In charge but not in control

AFTER months of squabbling the ANC has clearly had enough, and sent its big guns down to the Eastern Cape to fire the executive mayor of the province’s biggest metropolitan municipality.

The mere fact that President Jacob Zuma and his deputy Cyril Ramaphosa led the party’s top leaders to intervene in the increasingly absurd infighting crippling Nelson Mandela Bay speaks volumes about the level to which this matter has escalated.

The two antagonists are now out of the picture.

The ANC Nelson Mandela Bay’s regional chairman, Nceba Faku, abruptly quit a day before having to confront Zuma and the party heavyweights, citing personal business reasons.

Then on Sunday the mayor, Zanoxolo Wayile, was effectively sacked and “redeployed” to parliament.

Hopefully it will close a year of increasingly acrimonious conflict between the two after Faku was re- elected chairman of the party’s regional executive for the Bay – in a challenge from Wayile.

Factions supporting either side even came to violent blows, and there was a bizarre report, denied at the time, that Wayile had been held hostage in the ANC’s Port Elizabeth offices.

Unfortunately for the NMB, and the province generally, the damage is unlikely to be repaired quickly.

The same kinds of conflicts between party bosses and deployed political executives in municipalities – including Buffalo City, King Sabata Dalindyebo, Mnquma, Mbizana and others – continues to bedevil service delivery to our people that is most urgently needed.

Adding to the tensions are the trade unions, who have a major stake and constituency of their own and who feel their needs and aspirations are being ignored.

The strong, decisive, action shown at the weekend may help dampen down such divisive fervour – but that remains to be seen.

The ANC is in the fortunate position of having a massive electoral mandate from the people of this province.

Certainly, without such a rockbed of support they would have long been voted out of authority.
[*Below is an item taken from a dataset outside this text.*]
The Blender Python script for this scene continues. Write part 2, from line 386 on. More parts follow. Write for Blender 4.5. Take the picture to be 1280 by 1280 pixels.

That support may start to weaken if the party can’t get to grips with rogue powermongers and get their own deployees focused sharply on the jobs they are supposed to be doing. The ANC cannot afford to become too complacent simply because the Eastern Cape has to date been fully behind the party at the ballots.

To borrow a quote from sporting activist and former Bafana Bafana team manager Zola Dunywa, the ANC needs to realise that it may be in charge, but it is not in control.